Zum anderen zeichnete Ruben im ersten Teil ihres Aufsatzes minutiös nach, wie der Kolonialstein (l.) im Juni 1973 vom Bezirksamt Kreuzberg an die Afrika-Kameradschaft Berlin überging und am 17. September von der Kameradschaft zum Städtischen Friedhof am Columbiadamm in Neukölln transportiert wurde. Eine Überführung des Steines nach Göttingen zum Jäger-Bataillon 41 der Bundeswehr war zuvor aus Kostengründen gescheitert. „Mit dem Ziel, das Gedenken auch auf die deutschen Soldaten auszudehnen, die in den beiden Weltkriegen in Afrika gefallen sind, nahmen die Traditionalisten symbolträchtige Ergänzungen am Stein vor“, so Ruben. An der oberen rechten Seite wurde ein Schutztruppen-Hut platziert. Auf der linken Seite wurde der Findling zusätzlich mit dem abgewandelten Abzeichen des Verbandes des deutschen Afrika- Korps (r.) versehen – einer Palme auf rotem Grund plus Eisernem Kreuz und den seitlich platzierten Jahreszahlen 1941 – 1943. In der Mitte des Steins wurde schließlich das Regimentszeichen des Kaiser Franz Garde-Grenadier-Regiments Nr. 2 aufgebracht. Außerdem wurde vor dem jetzt sogenannten „Afrikastein“ ein kleinerer Stein platziert, der ein Eisernes Kreuz und die Aufschrift „Den in Afrika gefallenen deutschen Soldaten zum ehrenden Gedenken“ trug.

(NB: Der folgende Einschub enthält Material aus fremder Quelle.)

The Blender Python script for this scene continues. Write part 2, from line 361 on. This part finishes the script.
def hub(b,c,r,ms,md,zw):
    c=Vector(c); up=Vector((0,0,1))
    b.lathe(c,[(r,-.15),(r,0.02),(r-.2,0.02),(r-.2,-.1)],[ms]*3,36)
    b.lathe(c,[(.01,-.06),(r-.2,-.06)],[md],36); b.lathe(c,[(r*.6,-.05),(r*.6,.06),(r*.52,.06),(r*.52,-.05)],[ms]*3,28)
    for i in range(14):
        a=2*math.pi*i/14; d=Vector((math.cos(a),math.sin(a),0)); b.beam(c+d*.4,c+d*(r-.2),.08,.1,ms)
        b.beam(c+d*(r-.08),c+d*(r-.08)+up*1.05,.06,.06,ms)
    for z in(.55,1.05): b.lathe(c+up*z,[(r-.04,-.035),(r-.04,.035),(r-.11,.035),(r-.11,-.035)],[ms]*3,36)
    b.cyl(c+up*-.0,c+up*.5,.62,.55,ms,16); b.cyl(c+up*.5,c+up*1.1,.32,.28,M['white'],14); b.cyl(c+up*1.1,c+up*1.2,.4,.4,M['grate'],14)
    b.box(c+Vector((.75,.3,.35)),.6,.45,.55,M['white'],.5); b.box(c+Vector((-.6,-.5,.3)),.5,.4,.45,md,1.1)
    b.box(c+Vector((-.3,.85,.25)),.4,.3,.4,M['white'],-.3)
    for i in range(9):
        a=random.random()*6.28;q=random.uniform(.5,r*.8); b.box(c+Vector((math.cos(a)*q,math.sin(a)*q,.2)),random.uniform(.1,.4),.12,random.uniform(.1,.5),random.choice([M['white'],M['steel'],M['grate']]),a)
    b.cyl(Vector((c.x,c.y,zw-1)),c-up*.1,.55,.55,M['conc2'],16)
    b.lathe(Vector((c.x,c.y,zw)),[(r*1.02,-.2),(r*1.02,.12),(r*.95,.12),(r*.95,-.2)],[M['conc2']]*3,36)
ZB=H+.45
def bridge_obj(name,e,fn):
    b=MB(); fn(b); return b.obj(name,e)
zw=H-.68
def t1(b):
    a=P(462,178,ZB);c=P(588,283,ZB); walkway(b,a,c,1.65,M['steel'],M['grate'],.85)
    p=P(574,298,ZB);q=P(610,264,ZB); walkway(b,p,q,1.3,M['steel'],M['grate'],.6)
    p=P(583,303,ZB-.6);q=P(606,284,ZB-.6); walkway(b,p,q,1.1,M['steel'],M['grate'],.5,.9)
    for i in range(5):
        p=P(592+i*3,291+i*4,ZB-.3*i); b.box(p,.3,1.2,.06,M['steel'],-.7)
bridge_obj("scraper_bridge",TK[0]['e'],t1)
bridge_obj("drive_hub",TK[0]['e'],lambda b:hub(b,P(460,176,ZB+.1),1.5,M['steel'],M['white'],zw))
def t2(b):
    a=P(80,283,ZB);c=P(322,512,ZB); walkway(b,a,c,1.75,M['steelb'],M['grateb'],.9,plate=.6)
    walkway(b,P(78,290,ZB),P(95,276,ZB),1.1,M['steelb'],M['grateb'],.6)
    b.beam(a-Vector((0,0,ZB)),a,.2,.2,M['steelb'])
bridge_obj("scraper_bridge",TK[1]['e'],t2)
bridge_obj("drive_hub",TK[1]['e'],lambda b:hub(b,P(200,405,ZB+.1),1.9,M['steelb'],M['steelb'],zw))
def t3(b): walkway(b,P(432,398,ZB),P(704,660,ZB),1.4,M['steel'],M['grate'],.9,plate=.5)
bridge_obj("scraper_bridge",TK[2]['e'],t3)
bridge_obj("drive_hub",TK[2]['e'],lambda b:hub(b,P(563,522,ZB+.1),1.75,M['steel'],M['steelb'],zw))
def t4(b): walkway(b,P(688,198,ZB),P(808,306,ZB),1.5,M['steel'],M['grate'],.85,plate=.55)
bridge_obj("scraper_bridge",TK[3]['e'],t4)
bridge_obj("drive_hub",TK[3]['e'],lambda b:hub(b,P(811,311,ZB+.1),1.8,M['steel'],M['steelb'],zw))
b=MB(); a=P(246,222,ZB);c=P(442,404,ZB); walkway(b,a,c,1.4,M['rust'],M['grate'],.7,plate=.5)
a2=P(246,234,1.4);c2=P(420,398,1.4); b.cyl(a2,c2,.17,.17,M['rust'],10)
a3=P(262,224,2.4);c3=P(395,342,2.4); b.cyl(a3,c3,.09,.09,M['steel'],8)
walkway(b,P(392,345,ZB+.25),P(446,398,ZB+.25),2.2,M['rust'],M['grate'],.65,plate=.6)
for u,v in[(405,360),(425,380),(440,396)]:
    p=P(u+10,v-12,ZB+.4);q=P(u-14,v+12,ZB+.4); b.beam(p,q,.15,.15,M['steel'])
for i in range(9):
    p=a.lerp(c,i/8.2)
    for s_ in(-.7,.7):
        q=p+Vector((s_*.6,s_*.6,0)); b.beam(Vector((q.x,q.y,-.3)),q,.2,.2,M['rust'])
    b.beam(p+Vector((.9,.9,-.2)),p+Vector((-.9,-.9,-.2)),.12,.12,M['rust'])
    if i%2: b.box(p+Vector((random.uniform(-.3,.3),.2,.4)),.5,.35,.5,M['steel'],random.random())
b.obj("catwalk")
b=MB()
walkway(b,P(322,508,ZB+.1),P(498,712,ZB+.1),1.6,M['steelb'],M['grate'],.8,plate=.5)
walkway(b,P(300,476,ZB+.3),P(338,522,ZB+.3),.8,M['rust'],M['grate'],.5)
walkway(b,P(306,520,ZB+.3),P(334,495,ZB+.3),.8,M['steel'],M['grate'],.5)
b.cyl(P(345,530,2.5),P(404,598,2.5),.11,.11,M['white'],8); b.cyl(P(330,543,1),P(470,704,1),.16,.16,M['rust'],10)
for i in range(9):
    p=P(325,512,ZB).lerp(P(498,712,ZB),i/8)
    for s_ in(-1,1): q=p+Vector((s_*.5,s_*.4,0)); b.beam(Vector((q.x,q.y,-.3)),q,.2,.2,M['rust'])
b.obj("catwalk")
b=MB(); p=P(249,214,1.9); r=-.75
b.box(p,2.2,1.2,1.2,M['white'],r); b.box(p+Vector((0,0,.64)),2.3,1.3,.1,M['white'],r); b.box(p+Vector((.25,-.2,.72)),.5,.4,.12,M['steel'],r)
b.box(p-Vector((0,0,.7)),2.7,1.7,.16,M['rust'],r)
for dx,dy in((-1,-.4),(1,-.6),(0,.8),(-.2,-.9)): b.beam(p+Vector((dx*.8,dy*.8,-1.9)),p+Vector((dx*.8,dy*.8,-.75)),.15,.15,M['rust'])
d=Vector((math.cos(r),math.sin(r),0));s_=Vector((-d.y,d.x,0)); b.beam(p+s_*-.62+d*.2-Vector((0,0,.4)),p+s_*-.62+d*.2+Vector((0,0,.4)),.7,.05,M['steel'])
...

Zur Einweihung des überarbeiteten Kolonialsteins am 24. Mai 1974 konnte die Afrika-Kameradschaft eine musikalische Begleitung durch das Polizeiorchester Berlin organisieren. Die erste Ansprache hielt Dr. Johannes Stumm, West-Berliner Polizeipräsident von 1948 bis 1962. Es folgten Ansprachen eines hochbetagten ehemaligen Kompaniechefs der sogenannten Schutztruppe von Deutsch-Südwestafrika und eines ehemaligen Generals der Kavallerie. Schließlich wurde der frisch überarbeitete Kolonialstein feierlich an den sozialdemokratischen Bezirksbürgermeister Neuköllns, Dr. Heinz Stücklen übergeben. Dieser ahnte damals wohl nicht, welch schweres Erbe er und der Bezirk Neukölln damit antraten.

Der erste Teil des Textes von Bärbel Ruben ist jetzt auf dem Geschichts-Portal Neuköllner Clio veröffentlicht worden. Er trägt den ausführlichen Titel: „Steine des Anstoßes. Ein umstrittenes Gedenkensemble auf dem Friedhof am Columbiadamm bezeugt den schwierigen Umgang mit dem Erbe des Kolonialismus.“ Direkter Download als PDF https://neukoellner-clio.de/wp-content/uploads/2024/04/B-Ruben-final.pdf

Wie erinnert man in Namibia an die gemeinsame Geschichte?
Bernd Heyl im Gespräch mit Bärbel Ruben

25. Mai 2024, 15 bis 17 Uhr
Festsaal im Schloss Britz
Alt-Britz 73
12359 Berlin

Der Pädagoge und Gewerkschafter Bernd Heyl organisiert seit Jahren dekoloniale Reisen nach Namibia, bei denen die Teilnehmenden an den ehemaligen Stätten deutscher Gewaltherrschaft und des afrikanischen Widerstandes mit den Sichtweisen Schwarzer Akteurinnen und Akteure konfrontiert werden. Sein jüngst erschienenes Buch „Namibische Gedenk- und Erinnerungsorte“ liefert umfassende Einblicke dazu. Für Museum im Dialog spricht Ruben mit dem engagierten Reiseleiter Heyl, über den Umgang mit dem Erinnern in Deutschland und in Namibia. Eine gemeinsame Veranstaltung mit der Volkshochschule Neukölln.